* TASK DIRECTIONS
Count how many lines of the data include "parts". The answer is that number and nothing else.

==*==

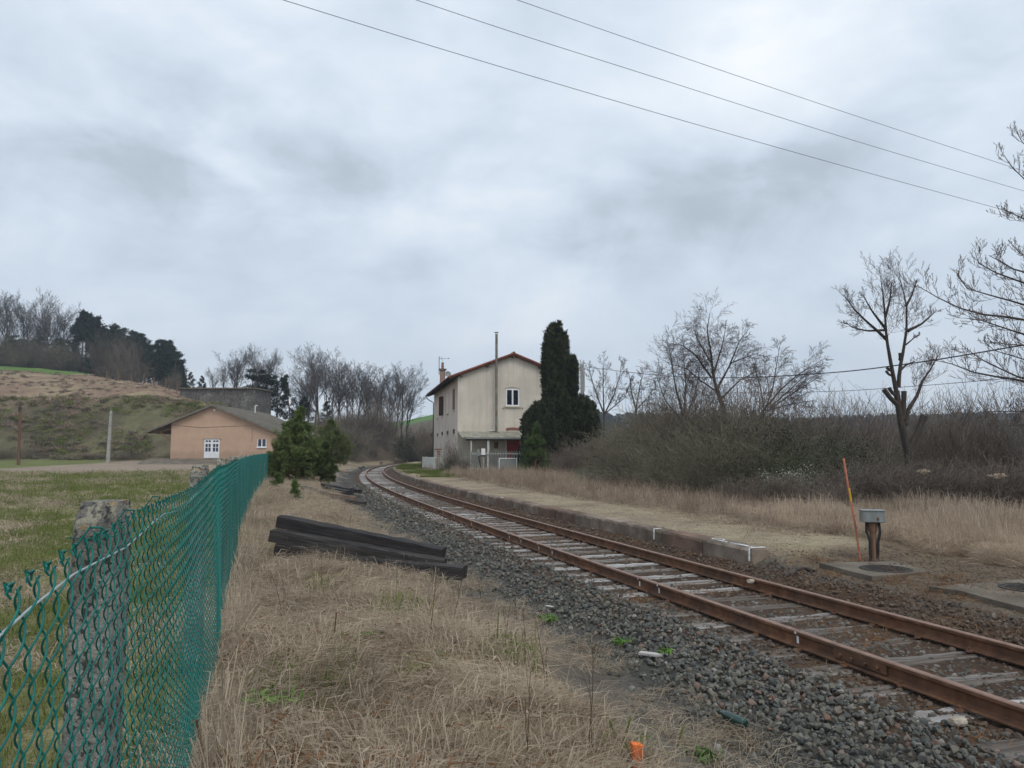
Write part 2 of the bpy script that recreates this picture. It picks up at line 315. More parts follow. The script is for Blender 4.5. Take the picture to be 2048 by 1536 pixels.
def tubes(segs, n=3):
    """segs (k,8): p0 p1 r0 r1 -> open n-sided tubes"""
    segs = np.asarray(segs, dtype=np.float32); p0, p1, r0, r1 = segs[:, :3], segs[:, 3:6], segs[:, 6:7], segs[:, 7:8]
    d = p1 - p0; d /= np.linalg.norm(d, axis=1, keepdims=True) + 1e-9
    h = np.where(np.abs(d[:, 2:3]) < .9, np.array([[0, 0, 1.]]), np.array([[1., 0, 0]])); a = np.cross(d, h); a /= np.linalg.norm(a, axis=1, keepdims=True); b = np.cross(d, a)
    V = np.empty((len(segs), 2 * n, 3), np.float32)
    for i in range(n):
        t = 2 * math.pi * i / n; o = a * math.cos(t) + b * math.sin(t); V[:, i] = p0 + o * r0; V[:, n + i] = p1 + o * r1
    base = (np.arange(len(segs)) * 2 * n)[:, None, None]
    fq = np.array([[i, (i + 1) % n, n + (i + 1) % n, n + i] for i in range(n)])[None]
    return V.reshape(-1, 3), (base + fq).reshape(-1, 4)
def blades(base, tip, width, rng, mid=None, side=None):
    """thin 2-face leaves/needles (quad + tip as one quad strip of 2 quads when mid is given, else a kite)"""
    n = len(base); d = tip - base
    s = np.cross(d, rng.normal(size=(n, 3))) if side is None else side; s /= np.linalg.norm(s, axis=1, keepdims=True) + 1e-9
    w_ = (width if np.ndim(width) else np.full(n, width))[:, None]
    m_ = (base + d * .5) if mid is None else mid
    V = np.stack([base - s * w_ * .5, base + s * w_ * .5, m_ + s * w_ * .45, m_ - s * w_ * .45, tip + s * w_ * .08, tip - s * w_ * .08], 1)
    fq = np.array([[0, 1, 2, 3], [3, 2, 4, 5]])[None] + (np.arange(n) * 6)[:, None, None]
    return V.reshape(-1, 3), fq.reshape(-1, 4)
def kites(c, d, ln, wd, rng):
    """one quad per leaf"""
    n = len(c); d = d / (np.linalg.norm(d, axis=1, keepdims=True) + 1e-9); s = np.cross(d, rng.normal(size=(n, 3))); s /= np.linalg.norm(s, axis=1, keepdims=True) + 1e-9
    L = (ln if np.ndim(ln) else np.full(n, ln))[:, None]; W = (wd if np.ndim(wd) else np.full(n, wd))[:, None]
    V = np.stack([c, c + d * L * .5 + s * W * .5, c + d * L, c + d * L * .5 - s * W * .5], 1)
    return V.reshape(-1, 3), np.arange(4 * n).reshape(-1, 4)
def join(*parts):
    Vs, Fs, b = [], [], 0
    for V, Fc in parts: Vs.append(V); Fs.append(Fc + b); b += len(V)
    return np.concatenate(Vs), np.concatenate(Fs)
def copy_tree(o, loc, rz=0.0, sc=1.0, label=None, group=None):
    c = o.copy(); col.objects.link(c); c.location = loc; c.rotation_euler = (0, 0, rz); c.scale = (sc, sc, sc) if not isinstance(sc, tuple) else sc
    for ch in o.children:
        d = ch.copy(); col.objects.link(d); d.parent = c
        for g in ch.children:
            e = g.copy(); col.objects.link(e); e.parent = d
    if label: c['label'] = label
    if group: c['group'] = group
    return c
def scatter(name, pts, rots, scl, protos, idx, mat_attr=None, kind='stuff', label=None, cat=None):
    """instance prototype meshes on points with geometry nodes"""
    V = np.asarray(pts, np.float32); me = bpy.data.meshes.new(name); me.vertices.add(len(V)); me.vertices.foreach_set('co', V.ravel())
    a = me.attributes.new('rot', 'FLOAT_VECTOR', 'POINT'); a.data.foreach_set('vector', np.asarray(rots, np.float32).ravel())
    a = me.attributes.new('scl', 'FLOAT', 'POINT'); a.data.foreach_set('value', np.asarray(scl, np.float32))
    a = me.attributes.new('idx', 'INT', 'POINT'); a.data.foreach_set('value', np.asarray(idx, np.int32))
    if mat_attr is not None: a = me.attributes.new('brown', 'FLOAT', 'POINT'); a.data.foreach_set('value', np.asarray(mat_attr, np.float32))
    o = bpy.data.objects.new(name, me); col.objects.link(o); tag(o, label, cat, None, kind)
    cl = bpy.data.collections.new(name + '_sources')
    for k, p in enumerate(protos):
        cl.objects.link(p)
    ng = bpy.data.node_groups.new(name, 'GeometryNodeTree')
    ng.interface.new_socket('Geometry', in_out='INPUT', socket_type='NodeSocketGeometry'); ng.interface.new_socket('Geometry', in_out='OUTPUT', socket_type='NodeSocketGeometry')
    N = ng.nodes; L = ng.links; gi = N.new('NodeGroupInput'); go = N.new('NodeGroupOutput'); ip = N.new('GeometryNodeInstanceOnPoints'); ci = N.new('GeometryNodeCollectionInfo')
    ci.inputs[0].default_value = cl; ci.inputs['Separate Children'].default_value = True; ci.inputs['Reset Children'].default_value = True
    def at(nm, ty):
        q = N.new('GeometryNodeInputNamedAttribute'); q.data_type = ty; q.inputs[0].default_value = nm; return q.outputs[0]
    L.new(gi.outputs[0], ip.inputs['Points']); L.new(ci.outputs[0], ip.inputs['Instance']); ip.inputs['Pick Instance'].default_value = True
    L.new(at('idx', 'INT'), ip.inputs['Instance Index']); L.new(at('rot', 'FLOAT_VECTOR'), ip.inputs['Rotation']); L.new(at('scl', 'FLOAT'), ip.inputs['Scale'])
    L.new(ip.outputs[0], go.inputs[0]); md = o.modifiers.new('scatter', 'NODES'); md.node_group = ng
    return o
def proto(name, V, Fc, m, smooth=False):
    o = mk(name, V, Fc, m, smooth=smooth); col.objects.unlink(o); return o
# ------------------------------------------------------------------ track centre line: straight, then a long right-hand curve
_s = np.arange(-6, 290, .1); _k = .00269 * np.clip((_s - 4.4) / 30, 0, 1); _h = -.3125 + np.cumsum(_k) * .1
_X = np.cumsum(np.sin(_h)) * .1; _Y = np.cumsum(np.cos(_h)) * .1
_i0 = np.argmin(abs(_s)); _X += 5.46 - _X[_i0]; _Y += 2.0 - _Y[_i0]
def TR(s, n=0.0, z=0.0):
    h = np.interp(s, _s, _h); x = np.interp(s, _s, _X) + n * np.cos(h); y = np.interp(s, _s, _Y) - n * np.sin(h)
    return np.stack(np.broadcast_arrays(x, y, np.asarray(z, float)), -1)
def to_track(x, y):
    s = np.interp(y, _Y, _s)
    for _ in range(5):
        h = np.interp(s, _s, _h); s = s + (x - np.interp(s, _s, _X)) * np.sin(h) + (y - np.interp(s, _s, _Y)) * np.cos(h)
    h = np.interp(s, _s, _h)
    return s, (x - np.interp(s, _s, _X)) * np.cos(h) - (y - np.interp(s, _s, _Y)) * np.sin(h)
# ------------------------------------------------------------------ terrain
YK = np.array([0, 50, 62, 80, 95, 102, 114, 135, 165, 235, 320, 450, 700, 1100, 2500.])
RK = np.array([-1.6, -.88, -.683, -.583, -.483, -.443, -.396, -.33, -.30, -.27, -.216, -.15, -.1, 0, .15, .4, .7, 1.6])
ZT = np.array([
 [.32, .45, .5, .8, 1.2, 2, 11, 14, 20, 30, 40, 50, 60, 70, 80],
 [.32, .45, .5, .6, .8, 1.6, 10.8, 14.5, 20, 29.5, 36, 40, 45, 50, 60],
 [.32, .45, .45, .5, .6, 1.2, 10.2, 14.2, 19.2, 29, 33, 36, 40, 45, 60],
 [.32, .45, .45, .5, .6, 1.2, 10.2, 14.0, 18.6, 26.8, 31, 34, 38, 42, 55],
 [.32, .5, .5, .6, .7, 1.1, 9.7, 13.2, 17.2, 21.5, 25, 29, 34, 40, 50],
 [.32, .5, .5, .6, .8, 1.1, 9.2, 12.2, 15.2, 18, 21, 26, 32, 38, 50],
 [.32, .5, .5, .6, .9, 1.3, 8.8, 10.8, 12.2, 14, 18, 24, 30, 36, 50],
 [.32, .5, .5, .6, .9, 1.3, 4.0, 7.4, 10, 11, 15, 22, 28, 34, 50],
 [.32, .52, .55, .6, .7, .9, 2.0, 4.5, 7, 8, 13, 20, 28, 34, 50],
 [.30, .5, .55, .6, .65, .8, 1.3, 3.0, 6.5, 8, 12, 20, 28, 34, 50],
 [.30, .48, .5, .5, .5, .6, 1., 2.5, 6., 8, 11, 18, 26, 34, 50],
 [.30, .4, .4, .4, .4, .4, .6, 1.5, 5.5, 8, 11, 20, 27, 34, 50],
 [.30, .36, .36, .36, .36, .36, .36, .8, 2, 8, 14, 25, 30, 36, 50],
 [.30, .34, .34, .34, .3, .2, 0, -.5, -1, 0, 6, 16, 30, 36, 50],
 [.28, .34, .3, .1, -.5, -1, -2, -4, -6, -8, -6, 4, 26, 34, 50],
 [.22, .2, -.6, -2, -4, -5, -6, -8, -10, -13, -12, 0, 26, 36, 50],
 [.2, -1, -2, -4, -5, -6, -7, -9, -11, -15, -12, 0, 30, 44, 60],
 [.2, -1, -2, -4, -5, -6, -7, -9, -11, -15, -12, 0, 34, 48, 60]])
def vnoise(x, y, sc, seed):
    r = np.random.RandomState(seed); g = r.rand(64, 64); x = x * sc; y = y * sc; xi = np.floor(x).astype(int); yi = np.floor(y).astype(int); fx = x - xi; fy = y - yi
    fx = fx * fx * (3 - 2 * fx); fy = fy * fy * (3 - 2 * fy); a = g[xi % 64, yi % 64]; b = g[(xi + 1) % 64, yi % 64]; c = g[xi % 64, (yi + 1) % 64]; d = g[(xi + 1) % 64, (yi + 1) % 64]
    return (a * (1 - fx) + b * fx) * (1 - fy) + (c * (1 - fx) + d * fx) * fy - .5
def sstep(a, b, x): t = np.clip((x - a) / (b - a), 0, 1); return t * t * (3 - 2 * t)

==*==

* FINISHED EXERCISE
3